**Exercise instructions**
Output exactly the span of lines that begins at the line containing "Generate a Blender" and ends at the line containing "so.location = (0, 0, 40)", both lines included.

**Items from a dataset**
____
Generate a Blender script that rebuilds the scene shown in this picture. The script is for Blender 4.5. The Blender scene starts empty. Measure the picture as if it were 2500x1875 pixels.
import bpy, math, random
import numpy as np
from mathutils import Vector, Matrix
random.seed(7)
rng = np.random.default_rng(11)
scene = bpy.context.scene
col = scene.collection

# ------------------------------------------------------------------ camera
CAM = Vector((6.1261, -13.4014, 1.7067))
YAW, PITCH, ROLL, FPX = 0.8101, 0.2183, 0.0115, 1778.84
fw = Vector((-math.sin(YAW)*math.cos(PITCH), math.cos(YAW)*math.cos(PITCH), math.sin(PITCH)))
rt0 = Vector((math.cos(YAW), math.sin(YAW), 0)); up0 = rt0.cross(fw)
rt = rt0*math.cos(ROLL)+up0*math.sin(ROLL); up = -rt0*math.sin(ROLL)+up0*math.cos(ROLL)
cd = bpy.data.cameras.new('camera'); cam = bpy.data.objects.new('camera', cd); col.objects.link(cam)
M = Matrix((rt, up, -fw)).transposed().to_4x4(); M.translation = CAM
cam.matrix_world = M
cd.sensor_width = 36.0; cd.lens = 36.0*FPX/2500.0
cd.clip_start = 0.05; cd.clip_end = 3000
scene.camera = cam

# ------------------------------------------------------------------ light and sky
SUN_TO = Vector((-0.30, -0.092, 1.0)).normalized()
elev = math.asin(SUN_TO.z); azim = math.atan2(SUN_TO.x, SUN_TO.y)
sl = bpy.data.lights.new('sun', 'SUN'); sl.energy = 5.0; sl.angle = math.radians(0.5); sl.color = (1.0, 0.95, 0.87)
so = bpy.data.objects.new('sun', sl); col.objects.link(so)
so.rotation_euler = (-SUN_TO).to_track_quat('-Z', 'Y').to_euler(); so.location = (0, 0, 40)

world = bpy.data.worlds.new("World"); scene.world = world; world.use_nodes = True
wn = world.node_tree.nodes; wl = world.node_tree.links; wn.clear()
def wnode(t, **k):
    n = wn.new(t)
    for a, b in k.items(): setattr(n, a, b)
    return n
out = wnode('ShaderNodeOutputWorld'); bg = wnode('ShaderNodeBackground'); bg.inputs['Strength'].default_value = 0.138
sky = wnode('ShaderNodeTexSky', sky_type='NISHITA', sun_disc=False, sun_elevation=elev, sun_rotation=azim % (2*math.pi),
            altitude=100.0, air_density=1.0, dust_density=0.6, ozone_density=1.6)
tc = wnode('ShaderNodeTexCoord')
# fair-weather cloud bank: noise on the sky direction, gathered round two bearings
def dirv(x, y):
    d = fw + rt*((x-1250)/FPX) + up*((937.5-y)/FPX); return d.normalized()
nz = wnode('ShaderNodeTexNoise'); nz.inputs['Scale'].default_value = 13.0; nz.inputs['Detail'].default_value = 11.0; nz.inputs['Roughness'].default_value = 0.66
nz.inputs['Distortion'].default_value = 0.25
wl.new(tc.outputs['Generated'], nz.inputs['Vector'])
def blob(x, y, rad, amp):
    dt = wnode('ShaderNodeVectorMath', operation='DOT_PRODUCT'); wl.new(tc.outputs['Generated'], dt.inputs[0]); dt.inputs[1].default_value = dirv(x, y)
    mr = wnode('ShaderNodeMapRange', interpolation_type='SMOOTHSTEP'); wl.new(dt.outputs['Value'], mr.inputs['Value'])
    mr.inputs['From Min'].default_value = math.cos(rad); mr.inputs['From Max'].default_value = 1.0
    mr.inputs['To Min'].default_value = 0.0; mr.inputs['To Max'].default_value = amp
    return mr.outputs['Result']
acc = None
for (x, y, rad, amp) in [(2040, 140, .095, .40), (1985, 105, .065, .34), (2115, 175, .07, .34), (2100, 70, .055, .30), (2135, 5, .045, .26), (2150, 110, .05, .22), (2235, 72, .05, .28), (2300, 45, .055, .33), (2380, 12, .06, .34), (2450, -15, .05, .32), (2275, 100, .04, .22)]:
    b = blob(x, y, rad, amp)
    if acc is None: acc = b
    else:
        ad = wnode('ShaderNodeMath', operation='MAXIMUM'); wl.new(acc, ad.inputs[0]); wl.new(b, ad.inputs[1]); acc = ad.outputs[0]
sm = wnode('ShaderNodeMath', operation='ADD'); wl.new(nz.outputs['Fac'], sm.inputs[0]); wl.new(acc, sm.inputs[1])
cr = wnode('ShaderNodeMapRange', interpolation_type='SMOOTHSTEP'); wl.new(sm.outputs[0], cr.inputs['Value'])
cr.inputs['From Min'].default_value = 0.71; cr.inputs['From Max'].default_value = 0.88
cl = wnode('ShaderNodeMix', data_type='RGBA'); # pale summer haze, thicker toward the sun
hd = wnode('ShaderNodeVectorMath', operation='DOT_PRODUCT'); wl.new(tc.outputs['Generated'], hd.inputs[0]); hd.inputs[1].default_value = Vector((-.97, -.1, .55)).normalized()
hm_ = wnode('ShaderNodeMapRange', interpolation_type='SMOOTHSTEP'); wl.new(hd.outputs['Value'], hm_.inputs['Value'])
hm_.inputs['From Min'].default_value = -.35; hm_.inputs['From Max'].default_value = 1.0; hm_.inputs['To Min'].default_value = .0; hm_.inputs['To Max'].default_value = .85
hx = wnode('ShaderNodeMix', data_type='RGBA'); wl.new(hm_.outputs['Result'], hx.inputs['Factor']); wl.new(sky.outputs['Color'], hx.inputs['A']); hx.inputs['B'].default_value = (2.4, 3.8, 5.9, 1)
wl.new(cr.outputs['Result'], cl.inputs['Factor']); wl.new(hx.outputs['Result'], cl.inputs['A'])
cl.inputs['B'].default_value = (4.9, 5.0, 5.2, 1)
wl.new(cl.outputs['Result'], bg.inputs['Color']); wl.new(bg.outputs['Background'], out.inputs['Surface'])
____
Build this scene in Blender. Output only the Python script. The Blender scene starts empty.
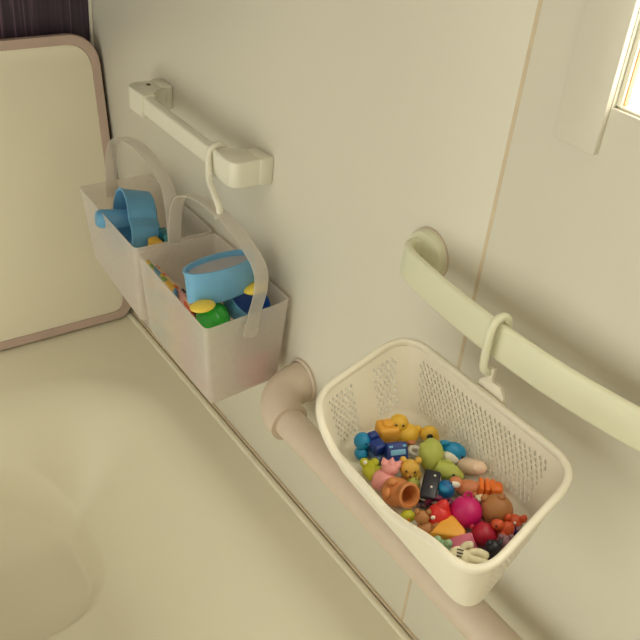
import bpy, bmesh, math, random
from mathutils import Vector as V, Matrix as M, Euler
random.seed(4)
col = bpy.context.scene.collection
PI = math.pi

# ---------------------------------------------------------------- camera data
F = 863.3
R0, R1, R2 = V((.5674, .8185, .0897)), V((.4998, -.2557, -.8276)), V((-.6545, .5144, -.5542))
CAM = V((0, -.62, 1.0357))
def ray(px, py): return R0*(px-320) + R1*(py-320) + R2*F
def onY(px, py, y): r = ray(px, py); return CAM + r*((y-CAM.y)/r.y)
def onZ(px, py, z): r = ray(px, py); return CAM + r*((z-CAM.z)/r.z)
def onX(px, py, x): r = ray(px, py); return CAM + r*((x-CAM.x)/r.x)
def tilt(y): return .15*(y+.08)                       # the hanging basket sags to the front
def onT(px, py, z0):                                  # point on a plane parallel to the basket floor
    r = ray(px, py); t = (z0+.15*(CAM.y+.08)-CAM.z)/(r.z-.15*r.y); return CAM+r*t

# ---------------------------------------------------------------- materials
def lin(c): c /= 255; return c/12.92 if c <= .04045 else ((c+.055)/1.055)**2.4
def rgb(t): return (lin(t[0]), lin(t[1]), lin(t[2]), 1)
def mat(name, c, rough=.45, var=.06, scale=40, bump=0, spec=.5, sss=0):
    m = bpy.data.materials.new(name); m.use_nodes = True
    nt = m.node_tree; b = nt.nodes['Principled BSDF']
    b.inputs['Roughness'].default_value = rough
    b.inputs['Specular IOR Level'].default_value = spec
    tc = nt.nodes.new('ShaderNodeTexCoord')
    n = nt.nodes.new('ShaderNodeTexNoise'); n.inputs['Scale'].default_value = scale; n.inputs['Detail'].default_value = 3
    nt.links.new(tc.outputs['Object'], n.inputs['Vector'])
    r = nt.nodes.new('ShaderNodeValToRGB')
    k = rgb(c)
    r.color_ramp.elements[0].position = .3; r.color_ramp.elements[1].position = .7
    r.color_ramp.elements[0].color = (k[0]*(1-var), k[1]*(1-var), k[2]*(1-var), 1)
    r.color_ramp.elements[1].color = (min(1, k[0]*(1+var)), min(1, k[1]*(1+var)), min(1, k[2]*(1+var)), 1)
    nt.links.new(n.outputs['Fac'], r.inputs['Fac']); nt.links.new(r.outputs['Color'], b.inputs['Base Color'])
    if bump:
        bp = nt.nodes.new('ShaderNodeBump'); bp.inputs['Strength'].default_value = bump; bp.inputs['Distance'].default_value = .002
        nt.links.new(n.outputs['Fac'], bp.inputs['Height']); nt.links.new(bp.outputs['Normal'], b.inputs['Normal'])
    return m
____
**Answer to the problem**
Generate a Blender script that rebuilds the scene shown in this picture. The script is for Blender 4.5. The Blender scene starts empty. Measure the picture as if it were 2500x1875 pixels.
import bpy, math, random
import numpy as np
from mathutils import Vector, Matrix
random.seed(7)
rng = np.random.default_rng(11)
scene = bpy.context.scene
col = scene.collection

# ------------------------------------------------------------------ camera
CAM = Vector((6.1261, -13.4014, 1.7067))
YAW, PITCH, ROLL, FPX = 0.8101, 0.2183, 0.0115, 1778.84
fw = Vector((-math.sin(YAW)*math.cos(PITCH), math.cos(YAW)*math.cos(PITCH), math.sin(PITCH)))
rt0 = Vector((math.cos(YAW), math.sin(YAW), 0)); up0 = rt0.cross(fw)
rt = rt0*math.cos(ROLL)+up0*math.sin(ROLL); up = -rt0*math.sin(ROLL)+up0*math.cos(ROLL)
cd = bpy.data.cameras.new('camera'); cam = bpy.data.objects.new('camera', cd); col.objects.link(cam)
M = Matrix((rt, up, -fw)).transposed().to_4x4(); M.translation = CAM
cam.matrix_world = M
cd.sensor_width = 36.0; cd.lens = 36.0*FPX/2500.0
cd.clip_start = 0.05; cd.clip_end = 3000
scene.camera = cam

# ------------------------------------------------------------------ light and sky
SUN_TO = Vector((-0.30, -0.092, 1.0)).normalized()
elev = math.asin(SUN_TO.z); azim = math.atan2(SUN_TO.x, SUN_TO.y)
sl = bpy.data.lights.new('sun', 'SUN'); sl.energy = 5.0; sl.angle = math.radians(0.5); sl.color = (1.0, 0.95, 0.87)
so = bpy.data.objects.new('sun', sl); col.objects.link(so)
so.rotation_euler = (-SUN_TO).to_track_quat('-Z', 'Y').to_euler(); so.location = (0, 0, 40)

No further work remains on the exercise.